Whining? Is that how engineers see criticism and complaint about their designs?
Quite frankly I don't care about the needs of engineers. They have one job and that's to design something that I want and can use to make my business more profitable and my life easier.
They don't like "whining?" "Take whatever we design, pay your bill, and shut your mouth?"...is that the attitude?
Whining? Wow.
Philbert is correct. There are many here who clearly have no idea of what goes on in a company that manufactures products, and believe engineers have the freedom to build whatever they want if only they were good enough. You really think engineers are the ones setting the parts cost limits? That's funny. It is usually dictated by management
and most of all by customers.
Designing a product requires balancing the needs of a lot of people, and usually someone feels the compromise should have been made differently to optimize it for their particular needs (of the moment).
You are wrong about the
"one job and that's to design something that I want and can use to make my business more profitable and my life easier" part.
On the day someone is buying the product they want it to be less expensive.
On the day you are using the product you want it to have the best performance/comfort/ease of use.
After a while you want it to last as long as possible.
On the day something went wrong you want it to be easy to repair.

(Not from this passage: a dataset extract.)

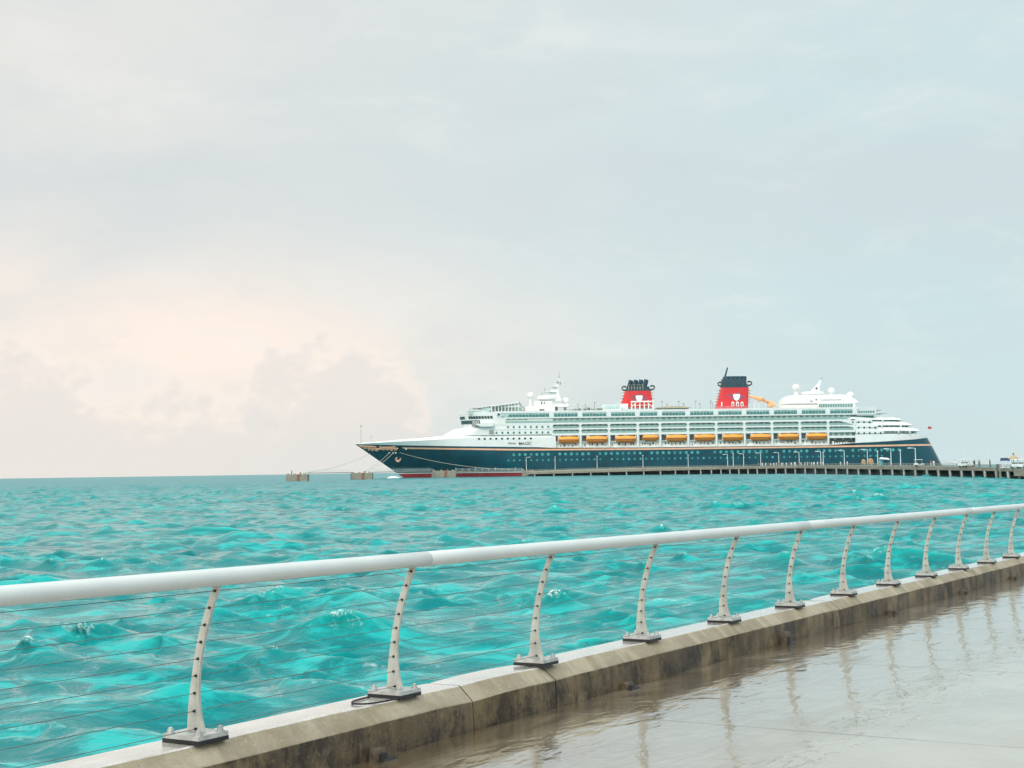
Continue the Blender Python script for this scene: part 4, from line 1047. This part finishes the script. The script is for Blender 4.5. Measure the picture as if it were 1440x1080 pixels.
# ---- ship's name on the bow
def lettering(body, px, py, size, shear=0.0, fat=0.0, sx=1.0):
    c = bpy.data.curves.new('lettering', 'FONT'); c.body = body; c.size = size; c.shear = shear; c.extrude = .03; c.offset = fat
    t = bpy.data.objects.new('t', c); COL.objects.link(t); dg = bpy.context.evaluated_depsgraph_get()
    me = bpy.data.meshes.new_from_object(t.evaluated_get(dg)); bpy.data.objects.remove(t)
    me.materials.clear(); me.materials.append(M_DARK)
    o = bpy.data.objects.new('ship_name', me); COL.objects.link(o); o.parent = ship
    p = onhull(px, py, .12); o.location = p; o.rotation_euler = (R(90), 0, 0); o.scale = (sx, 1, 1)
lettering('Disney', 714, 624.6, 1.5, .35, .0, 1.0); lettering('MAGIC', 729.2, 625.8, 2.2, .1, .012, .95)

# ---- ensign at the stern
fl = empty('flag', mat=SM @ Matrix.Translation((X(1303, 0), 0, zt(1303, 613.5))))
tag(fl, 'small red ensign flying from the staff at the ship stern', 'flag')
mb = MB(); mb.tube([(0, 0, -.6), (.9, 0, 5.2)], .06, 6); mb.build('staff', M_WHITE, fl)
mb = MB(); fr = []
for k in range(7):
    t = k / 6; x = .8 + 1.9 * t; y = .18 * math.sin(5 * t)
    fr.append([(x, y, 3.7 + .1 * t), (x, y + .03, 3.7 + .1 * t), (x, y + .03, 5.1 - .15 * t), (x, y, 5.1 - .15 * t)])
mb.rings(fr); mb.build('flag_cloth', mat('red_flag_cloth', (.45, .06, .07), .7, var=.4, scale=1.1), fl)

# ---- lifeboats
M_BOATL = mat('orange_boat_hull', (.70, .22, .03), .4, var=.12, scale=.8); M_BOATU = mat('amber_boat_canopy', (.88, .34, .035), .35, var=.1, scale=.8)
M_BRN = mat('brown_boat_keel', (.28, .13, .05), .5, var=.2, scale=1)
def boat_section(t, Lh, beam):
    e = (1 - abs(t) ** 3.2) ** .6
    return Lh * t, beam * (.25 + .75 * e) if abs(t) < 1 else beam * .2, e
def make_boat(length, h):
    root = empty('lifeboat'); Lh = length / 2; beam = 1.75
    ts = [-1, -.97, -.9, -.78, -.6, -.3, 0, .3, .6, .78, .9, .97, 1]
    lo, up, kl = [], [], []
    for t in ts:
        x = Lh * t; e = max(1 - abs(t) ** 4, 0) ** .55; b = beam * (.18 + .82 * e); zk = -h * .5 + h * .22 * (1 - e); zg = .02 * h
        lo.append([(x, b * math.sin(a), zg - (zg - zk) * math.cos(a) ** .8 if math.cos(a) > 0 else zg) for a in np.linspace(-math.pi / 2, math.pi / 2, 11)])
        tp = h * .5 * (.45 + .55 * e)
        up.append([(x, b * 1.02 * math.cos(a), zg + .005 + (tp - zg) * math.sin(a) ** .75) for a in np.linspace(0, math.pi, 11)])
    mb = MB(); mb.rings(lo); mb.build('boat_hull', M_BOATL, root, smooth=50)
    mb = MB(); mb.rings(up); mb.build('canopy', M_BOATU, root, smooth=50)
    mb = MB(); mb.box(-Lh * .94, Lh * .94, -beam * 1.06, -beam * .95, -.05 * h, .045 * h); mb.build('rubbing_strake', M_BRN, root)
    mb = MB(); mb.box(-Lh * .72, Lh * .72, -.25, .25, -h * .56, -h * .43); mb.build('keel', M_BRN, root)
    mb = MB()
    for k in range(5): q = Lh * (-.5 + .25 * k); mb.box(q - .28, q + .28, -beam * .93, -beam * .80, h * .16, h * .26)
    mb.build('window', M_DARK, root)
    mb = MB(); mb.box(-.8, .8, -.7, .7, h * .44, h * .58); mb.box(-Lh * .8, -Lh * .76, -.1, .1, h * .1, h * .62); mb.box(Lh * .76, Lh * .8, -.1, .1, h * .1, h * .62); mb.build('lifting_hook', M_GREY, root)
    return root
BOATS = [(784.8, 814.4, 618.4, 9.6), (824.2, 854.6, 617.9, 9.6), (865, 894.6, 617.4, 9.6), (903.2, 926.3, 615.6, 8.6), (936.6, 966, 616.0, 9.6), (976, 1005.5, 615.5, 9.6), (1015.8, 1045.2, 615.3, 9.6), (1055, 1084.4, 614.9, 9.6), (1094, 1123.2, 614.4, 9.4), (1133.6, 1163.2, 613.9, 9.4)]
ORD = ['foremost of the orange lifeboats, nearest the bow', 'second orange lifeboat from the bow, ahead of the forward funnel', 'third orange lifeboat from the bow, just ahead of the forward funnel', 'shorter orange tender, fourth boat from the bow, below the forward funnel', 'fifth orange lifeboat from the bow, just abaft the shorter tender',
       'sixth orange lifeboat from the bow, midway between the funnels', 'seventh orange lifeboat from the bow, just ahead of the after funnel', 'orange lifeboat directly behind the after funnel, third from the stern', 'orange lifeboat next to last toward the stern', 'sternmost of the orange lifeboats hanging on the ship side']
proto = make_boat(10.7, 3.4)
for i, (a, b, q, hp) in enumerate(BOATS):
    o = proto if i == 0 else copy_tree(proto)
    xa, xb2 = X(a, -15), X(b, -15); zc = Zs((a + b) / 2, q, -15)
    o.matrix_world = SM @ Matrix.Translation(((xa + xb2) / 2, -15.3, zc)) @ Matrix.Diagonal(((xb2 - xa) / 10.7, 1, hp / 9.6, 1))
    tag(o, ORD[i], 'lifeboat', 'orange lifeboats along the ship side')
# ------------------------------------------------------------------ pier, dolphins, lamps, people
M_CONC = mat('pier_concrete', (.26, .24, .19), .75, var=.22, scale=.5, stretch=(1, 1, 4))
M_PAR = mat('pier_parapet', (.34, .325, .27), .7, var=.18, scale=.6, stretch=(1, 1, 3))
M_PILE = mat('pale_concrete_pile', (.40, .43, .40), .6, var=.2, scale=1.5)
M_UNDER = mat('shade_dark_concrete', (.10, .11, .11), .8, var=.3, scale=.8)  # dark tone puts the under-deck shade into rear piles and beams
M_RUST = mat('rusty_fender', (.24, .11, .05), .7, var=.4, scale=2)
M_LAMP = mat('pale_lamp_paint', (.68, .72, .70), .4, var=.05, scale=2)
tabf = lambda tab: (lambda x: float(np.interp(x, [a for a, _ in tab], [b for _, b in tab])))
PD = tabf([(735, 736), (900, 716), (1010, 680), (1120, 610), (1200, 505), (1300, 395), (1424, 305), (1560, 255)])
PZT = tabf([(735, 3.0), (800, 3.5), (900, 3.95), (1120, 3.9), (1200, 3.75), (1300, 3.4), (1424, 2.7), (1560, 2.5)])
PZB = tabf([(735, .9), (800, 1.2), (900, 1.7), (1010, 2.1), (1120, 2.25), (1200, 1.85), (1300, 1.65), (1424, 1.45), (1560, 1.35)])
def pp(px, back=0.0, z=None):                    # point on the pier's near edge, `back` metres landward
    lv = LEVEL - ROLL * (px - 720); d = PD(px) + back
    p = at(px, lv, d); return Vector((p.x, p.y, PZT(px) if z is None else z))
pier = empty('pier', pp(1100, 4, 0)); PO = Vector(pier.location)
tag(pier, 'long grey concrete pier on pale piles in front of the ship', 'pier')
pxs = list(np.arange(741, 1561, 10.0))
def ribbon(name, zlo, zhi, b0, b1, m, par=pier):
    mb = MB(); rings = []
    for p in pxs:
        z0, z1 = zlo(p), zhi(p)
        rings.append([tuple(Vector(pp(p, bk, z)) - PO) for bk, z in ((b0, z0), (b0, z1), (b1, z1), (b1, z0))])
    mb.rings(rings); return mb.build(name, m, par)
ZM = lambda p: PZB(p) + .52 * (PZT(p) - PZB(p))
ribbon('edge_beam', PZB, ZM, 0, 1.2, M_CONC)
ribbon('deck', lambda p: ZM(p) - .35, lambda p: ZM(p) - .02, 1.2, 10.5, M_CONC)
ribbon('parapet', lambda p: ZM(p) + .003, lambda p: PZT(p) - .55, .25, .55, M_PAR)
ribbon('shade_backing', lambda p: -.3, lambda p: ZM(p) - .05, 10.5, 11.5, M_UNDER)  # added dark screen: hides the hull's red and deepens the shade under the deck
mb = MB(); p = 745.0
while p < 1555:
    a = Vector(pp(p, .4, PZT(p) - .56)) - PO; mb.tube([a, a + Vector((0, 0, .56))], .05, 5); p += 5
for q in (.30, .02):
    mb.tube([Vector(pp(p, .4, PZT(p) - q)) - PO for p in pxs], .045, 5)
mb.build('guard_rail', M_PAR, pier)
px = 752.0; k = 0; PIL_N = 0
while px < 1552:
    for bk, m in ((.6, M_PILE), (6.0, M_UNDER)):
        a = Vector(pp(px, bk, -1.6)) - PO; b = Vector(pp(px, bk, PZB(px) + .02)) - PO
        mb = MB(); mb.tube([a, b], .33 if bk < 1 else .38, 10); mb.build('pile', m, pier, smooth=50)
    a = pp(px, .3, 0) - PO; b = pp(px, 10.8, 0) - PO; dv = (b - a).normalized(); sd = Vector((-dv.y, dv.x, 0)) * .5
    mb = MB(); z0, z1 = PZB(px) - .75, PZB(px) + .05
    if True:
        a2 = a + dv * .9
        mb.rings([[(a2 + sd).to_tuple()[:2] + (z,), (b + sd).to_tuple()[:2] + (z,), (b - sd).to_tuple()[:2] + (z,), (a2 - sd).to_tuple()[:2] + (z,)] for z in (z0, z1)])
        mb.build('crosshead', M_UNDER, pier)
    px += float(np.interp(px, [740, 900, 1010, 1100, 1180, 1260, 1440], [27.0, 24.0, 12.5, 13.5, 15.5, 16.2, 16.4])); k += 1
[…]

And that is just one customer - the next one has slightly different tastes, management has limited development budgets, time and parts costs, and marketing/sales has usually neglected to tell the engineers about what the customer actually wants.
As for the whining about product designs - have you ever read the chainsaw forum on AS? Heck, we have become an nation of whiners.
Anyway, the proof of the pudding is in the eating, and I am not ashamed of my work. I don't presume to tell those who spend their careers out in the woods dropping trees how they should be doing their jobs, because it is not my area of expertise and I can't really know how it is done because I haven't lived it. Just as when you read posts by those without experience it jumps right out at you, the same is true for me when I read posts by people whining about this brand or that, or guessing why something is the way it is.
This thread started with me asking about a very specific aspect of saw construction that I was curious about, and wondering if anyone had any specific knowledge about why it was done that way. There was a little relevant discussion, but the thread immediately devolved into intentional disruption and axe-grinding by the usual crowd, along with a few folks volunteering their lack of understanding, so there's not much more to be gained from it.